_SET PROBLEM_: Retype all of the data. Every line must match exactly.

_DATA EXCERPT_:
start

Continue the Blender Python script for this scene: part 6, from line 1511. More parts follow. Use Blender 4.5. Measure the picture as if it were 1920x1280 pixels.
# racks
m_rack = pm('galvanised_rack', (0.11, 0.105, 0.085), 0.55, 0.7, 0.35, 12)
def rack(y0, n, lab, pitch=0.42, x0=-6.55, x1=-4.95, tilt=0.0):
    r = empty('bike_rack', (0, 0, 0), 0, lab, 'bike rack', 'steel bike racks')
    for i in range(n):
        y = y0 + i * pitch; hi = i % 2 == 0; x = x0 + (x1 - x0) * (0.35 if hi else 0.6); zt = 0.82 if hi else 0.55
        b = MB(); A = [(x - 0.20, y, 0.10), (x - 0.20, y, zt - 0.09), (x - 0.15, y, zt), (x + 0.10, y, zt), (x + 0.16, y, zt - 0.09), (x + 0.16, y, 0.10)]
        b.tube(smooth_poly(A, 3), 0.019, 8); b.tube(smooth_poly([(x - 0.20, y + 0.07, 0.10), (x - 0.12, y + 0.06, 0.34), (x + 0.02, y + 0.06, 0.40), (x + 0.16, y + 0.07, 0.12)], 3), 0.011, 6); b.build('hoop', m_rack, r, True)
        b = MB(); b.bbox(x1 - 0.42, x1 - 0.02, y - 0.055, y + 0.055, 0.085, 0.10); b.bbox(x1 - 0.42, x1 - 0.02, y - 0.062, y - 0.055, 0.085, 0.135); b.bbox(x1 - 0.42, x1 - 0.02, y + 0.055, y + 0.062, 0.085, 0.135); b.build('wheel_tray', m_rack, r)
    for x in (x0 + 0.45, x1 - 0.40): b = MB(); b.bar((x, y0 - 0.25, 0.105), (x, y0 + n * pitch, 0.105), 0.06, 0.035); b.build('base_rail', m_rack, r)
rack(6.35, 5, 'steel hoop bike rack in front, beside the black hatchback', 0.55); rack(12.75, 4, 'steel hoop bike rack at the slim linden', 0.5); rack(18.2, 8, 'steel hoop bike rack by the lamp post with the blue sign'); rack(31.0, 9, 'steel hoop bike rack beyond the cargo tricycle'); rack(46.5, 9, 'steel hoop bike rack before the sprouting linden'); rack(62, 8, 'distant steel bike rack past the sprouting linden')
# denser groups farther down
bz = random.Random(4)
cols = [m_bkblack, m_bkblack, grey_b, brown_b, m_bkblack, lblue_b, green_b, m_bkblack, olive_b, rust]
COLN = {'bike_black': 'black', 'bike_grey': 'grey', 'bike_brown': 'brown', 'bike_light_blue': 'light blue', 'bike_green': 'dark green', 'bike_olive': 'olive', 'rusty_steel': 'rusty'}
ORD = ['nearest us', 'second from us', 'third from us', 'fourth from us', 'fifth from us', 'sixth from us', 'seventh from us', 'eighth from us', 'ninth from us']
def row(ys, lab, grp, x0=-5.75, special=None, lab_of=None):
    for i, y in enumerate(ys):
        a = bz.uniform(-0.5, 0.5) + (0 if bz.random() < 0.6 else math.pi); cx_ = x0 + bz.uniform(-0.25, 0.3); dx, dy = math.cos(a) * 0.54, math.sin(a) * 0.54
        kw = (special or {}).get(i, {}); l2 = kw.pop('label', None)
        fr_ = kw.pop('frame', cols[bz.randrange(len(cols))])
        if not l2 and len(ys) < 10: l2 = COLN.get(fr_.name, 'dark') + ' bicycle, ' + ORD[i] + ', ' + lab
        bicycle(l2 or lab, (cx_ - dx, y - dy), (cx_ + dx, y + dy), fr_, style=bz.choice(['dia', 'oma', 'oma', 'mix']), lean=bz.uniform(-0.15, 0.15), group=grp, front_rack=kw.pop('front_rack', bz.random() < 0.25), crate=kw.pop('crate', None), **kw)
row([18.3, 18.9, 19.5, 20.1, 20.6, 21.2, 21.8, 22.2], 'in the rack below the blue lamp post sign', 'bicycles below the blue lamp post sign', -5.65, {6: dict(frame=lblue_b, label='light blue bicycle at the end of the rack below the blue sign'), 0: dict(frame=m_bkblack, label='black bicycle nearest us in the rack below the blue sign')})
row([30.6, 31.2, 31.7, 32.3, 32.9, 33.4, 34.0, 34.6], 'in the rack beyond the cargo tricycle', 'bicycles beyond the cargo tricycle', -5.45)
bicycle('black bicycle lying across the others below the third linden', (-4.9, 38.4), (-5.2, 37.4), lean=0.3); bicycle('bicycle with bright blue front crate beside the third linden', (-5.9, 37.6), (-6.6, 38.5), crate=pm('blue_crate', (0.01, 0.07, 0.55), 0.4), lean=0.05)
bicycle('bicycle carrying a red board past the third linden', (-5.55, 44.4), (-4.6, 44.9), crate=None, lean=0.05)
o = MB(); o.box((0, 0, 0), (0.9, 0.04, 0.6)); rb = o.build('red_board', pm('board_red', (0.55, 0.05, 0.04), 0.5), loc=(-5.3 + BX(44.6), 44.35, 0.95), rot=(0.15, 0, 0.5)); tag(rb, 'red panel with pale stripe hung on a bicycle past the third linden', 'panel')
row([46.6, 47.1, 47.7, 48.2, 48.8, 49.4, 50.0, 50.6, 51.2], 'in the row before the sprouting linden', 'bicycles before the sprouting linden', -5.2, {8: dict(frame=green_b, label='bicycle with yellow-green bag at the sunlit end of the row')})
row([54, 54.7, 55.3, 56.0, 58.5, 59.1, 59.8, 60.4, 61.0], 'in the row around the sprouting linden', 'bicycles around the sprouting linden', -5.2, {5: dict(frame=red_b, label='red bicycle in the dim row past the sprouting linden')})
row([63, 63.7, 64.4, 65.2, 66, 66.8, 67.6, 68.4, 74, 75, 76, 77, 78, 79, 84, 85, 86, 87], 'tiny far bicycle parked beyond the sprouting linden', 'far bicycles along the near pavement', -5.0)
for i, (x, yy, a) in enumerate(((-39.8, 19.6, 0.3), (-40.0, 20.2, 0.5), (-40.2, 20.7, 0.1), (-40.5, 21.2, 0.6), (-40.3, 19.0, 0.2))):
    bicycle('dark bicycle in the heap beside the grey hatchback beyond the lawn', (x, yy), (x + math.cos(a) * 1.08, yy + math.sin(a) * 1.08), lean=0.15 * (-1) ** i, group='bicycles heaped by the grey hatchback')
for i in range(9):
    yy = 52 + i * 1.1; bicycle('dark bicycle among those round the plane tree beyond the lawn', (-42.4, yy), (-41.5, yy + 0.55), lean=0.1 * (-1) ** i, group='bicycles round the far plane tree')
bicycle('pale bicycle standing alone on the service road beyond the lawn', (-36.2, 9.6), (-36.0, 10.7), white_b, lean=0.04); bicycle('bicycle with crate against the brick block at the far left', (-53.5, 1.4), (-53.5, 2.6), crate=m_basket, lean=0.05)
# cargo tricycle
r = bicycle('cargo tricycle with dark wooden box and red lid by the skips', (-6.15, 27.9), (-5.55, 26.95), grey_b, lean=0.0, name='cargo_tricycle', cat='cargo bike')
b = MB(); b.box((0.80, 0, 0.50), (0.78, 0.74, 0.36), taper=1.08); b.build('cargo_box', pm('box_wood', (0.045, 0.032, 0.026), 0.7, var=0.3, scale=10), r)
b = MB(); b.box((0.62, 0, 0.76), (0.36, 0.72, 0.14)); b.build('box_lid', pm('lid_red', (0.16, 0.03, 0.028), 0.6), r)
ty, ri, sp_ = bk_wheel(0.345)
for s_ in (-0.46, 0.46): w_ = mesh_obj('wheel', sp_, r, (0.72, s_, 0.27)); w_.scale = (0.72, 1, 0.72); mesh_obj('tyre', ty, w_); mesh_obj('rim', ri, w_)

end

_RESULT OF THE TASK_:
Continue the Blender Python script for this scene: part 6, from line 1511. More parts follow. Use Blender 4.5. Measure the picture as if it were 1920x1280 pixels.
# racks
m_rack = pm('galvanised_rack', (0.11, 0.105, 0.085), 0.55, 0.7, 0.35, 12)
def rack(y0, n, lab, pitch=0.42, x0=-6.55, x1=-4.95, tilt=0.0):
    r = empty('bike_rack', (0, 0, 0), 0, lab, 'bike rack', 'steel bike racks')
    for i in range(n):
        y = y0 + i * pitch; hi = i % 2 == 0; x = x0 + (x1 - x0) * (0.35 if hi else 0.6); zt = 0.82 if hi else 0.55
        b = MB(); A = [(x - 0.20, y, 0.10), (x - 0.20, y, zt - 0.09), (x - 0.15, y, zt), (x + 0.10, y, zt), (x + 0.16, y, zt - 0.09), (x + 0.16, y, 0.10)]
        b.tube(smooth_poly(A, 3), 0.019, 8); b.tube(smooth_poly([(x - 0.20, y + 0.07, 0.10), (x - 0.12, y + 0.06, 0.34), (x + 0.02, y + 0.06, 0.40), (x + 0.16, y + 0.07, 0.12)], 3), 0.011, 6); b.build('hoop', m_rack, r, True)
        b = MB(); b.bbox(x1 - 0.42, x1 - 0.02, y - 0.055, y + 0.055, 0.085, 0.10); b.bbox(x1 - 0.42, x1 - 0.02, y - 0.062, y - 0.055, 0.085, 0.135); b.bbox(x1 - 0.42, x1 - 0.02, y + 0.055, y + 0.062, 0.085, 0.135); b.build('wheel_tray', m_rack, r)
    for x in (x0 + 0.45, x1 - 0.40): b = MB(); b.bar((x, y0 - 0.25, 0.105), (x, y0 + n * pitch, 0.105), 0.06, 0.035); b.build('base_rail', m_rack, r)
rack(6.35, 5, 'steel hoop bike rack in front, beside the black hatchback', 0.55); rack(12.75, 4, 'steel hoop bike rack at the slim linden', 0.5); rack(18.2, 8, 'steel hoop bike rack by the lamp post with the blue sign'); rack(31.0, 9, 'steel hoop bike rack beyond the cargo tricycle'); rack(46.5, 9, 'steel hoop bike rack before the sprouting linden'); rack(62, 8, 'distant steel bike rack past the sprouting linden')
# denser groups farther down
bz = random.Random(4)
cols = [m_bkblack, m_bkblack, grey_b, brown_b, m_bkblack, lblue_b, green_b, m_bkblack, olive_b, rust]
COLN = {'bike_black': 'black', 'bike_grey': 'grey', 'bike_brown': 'brown', 'bike_light_blue': 'light blue', 'bike_green': 'dark green', 'bike_olive': 'olive', 'rusty_steel': 'rusty'}
ORD = ['nearest us', 'second from us', 'third from us', 'fourth from us', 'fifth from us', 'sixth from us', 'seventh from us', 'eighth from us', 'ninth from us']
def row(ys, lab, grp, x0=-5.75, special=None, lab_of=None):
    for i, y in enumerate(ys):
        a = bz.uniform(-0.5, 0.5) + (0 if bz.random() < 0.6 else math.pi); cx_ = x0 + bz.uniform(-0.25, 0.3); dx, dy = math.cos(a) * 0.54, math.sin(a) * 0.54
        kw = (special or {}).get(i, {}); l2 = kw.pop('label', None)
        fr_ = kw.pop('frame', cols[bz.randrange(len(cols))])
        if not l2 and len(ys) < 10: l2 = COLN.get(fr_.name, 'dark') + ' bicycle, ' + ORD[i] + ', ' + lab
        bicycle(l2 or lab, (cx_ - dx, y - dy), (cx_ + dx, y + dy), fr_, style=bz.choice(['dia', 'oma', 'oma', 'mix']), lean=bz.uniform(-0.15, 0.15), group=grp, front_rack=kw.pop('front_rack', bz.random() < 0.25), crate=kw.pop('crate', None), **kw)
row([18.3, 18.9, 19.5, 20.1, 20.6, 21.2, 21.8, 22.2], 'in the rack below the blue lamp post sign', 'bicycles below the blue lamp post sign', -5.65, {6: dict(frame=lblue_b, label='light blue bicycle at the end of the rack below the blue sign'), 0: dict(frame=m_bkblack, label='black bicycle nearest us in the rack below the blue sign')})
row([30.6, 31.2, 31.7, 32.3, 32.9, 33.4, 34.0, 34.6], 'in the rack beyond the cargo tricycle', 'bicycles beyond the cargo tricycle', -5.45)
bicycle('black bicycle lying across the others below the third linden', (-4.9, 38.4), (-5.2, 37.4), lean=0.3); bicycle('bicycle with bright blue front crate beside the third linden', (-5.9, 37.6), (-6.6, 38.5), crate=pm('blue_crate', (0.01, 0.07, 0.55), 0.4), lean=0.05)
bicycle('bicycle carrying a red board past the third linden', (-5.55, 44.4), (-4.6, 44.9), crate=None, lean=0.05)
o = MB(); o.box((0, 0, 0), (0.9, 0.04, 0.6)); rb = o.build('red_board', pm('board_red', (0.55, 0.05, 0.04), 0.5), loc=(-5.3 + BX(44.6), 44.35, 0.95), rot=(0.15, 0, 0.5)); tag(rb, 'red panel with pale stripe hung on a bicycle past the third linden', 'panel')
row([46.6, 47.1, 47.7, 48.2, 48.8, 49.4, 50.0, 50.6, 51.2], 'in the row before the sprouting linden', 'bicycles before the sprouting linden', -5.2, {8: dict(frame=green_b, label='bicycle with yellow-green bag at the sunlit end of the row')})
row([54, 54.7, 55.3, 56.0, 58.5, 59.1, 59.8, 60.4, 61.0], 'in the row around the sprouting linden', 'bicycles around the sprouting linden', -5.2, {5: dict(frame=red_b, label='red bicycle in the dim row past the sprouting linden')})
row([63, 63.7, 64.4, 65.2, 66, 66.8, 67.6, 68.4, 74, 75, 76, 77, 78, 79, 84, 85, 86, 87], 'tiny far bicycle parked beyond the sprouting linden', 'far bicycles along the near pavement', -5.0)
for i, (x, yy, a) in enumerate(((-39.8, 19.6, 0.3), (-40.0, 20.2, 0.5), (-40.2, 20.7, 0.1), (-40.5, 21.2, 0.6), (-40.3, 19.0, 0.2))):
    bicycle('dark bicycle in the heap beside the grey hatchback beyond the lawn', (x, yy), (x + math.cos(a) * 1.08, yy + math.sin(a) * 1.08), lean=0.15 * (-1) ** i, group='bicycles heaped by the grey hatchback')
for i in range(9):
    yy = 52 + i * 1.1; bicycle('dark bicycle among those round the plane tree beyond the lawn', (-42.4, yy), (-41.5, yy + 0.55), lean=0.1 * (-1) ** i, group='bicycles round the far plane tree')
bicycle('pale bicycle standing alone on the service road beyond the lawn', (-36.2, 9.6), (-36.0, 10.7), white_b, lean=0.04); bicycle('bicycle with crate against the brick block at the far left', (-53.5, 1.4), (-53.5, 2.6), crate=m_basket, lean=0.05)
# cargo tricycle
r = bicycle('cargo tricycle with dark wooden box and red lid by the skips', (-6.15, 27.9), (-5.55, 26.95), grey_b, lean=0.0, name='cargo_tricycle', cat='cargo bike')
b = MB(); b.box((0.80, 0, 0.50), (0.78, 0.74, 0.36), taper=1.08); b.build('cargo_box', pm('box_wood', (0.045, 0.032, 0.026), 0.7, var=0.3, scale=10), r)
b = MB(); b.box((0.62, 0, 0.76), (0.36, 0.72, 0.14)); b.build('box_lid', pm('lid_red', (0.16, 0.03, 0.028), 0.6), r)
ty, ri, sp_ = bk_wheel(0.345)
for s_ in (-0.46, 0.46): w_ = mesh_obj('wheel', sp_, r, (0.72, s_, 0.27)); w_.scale = (0.72, 1, 0.72); mesh_obj('tyre', ty, w_); mesh_obj('rim', ri, w_)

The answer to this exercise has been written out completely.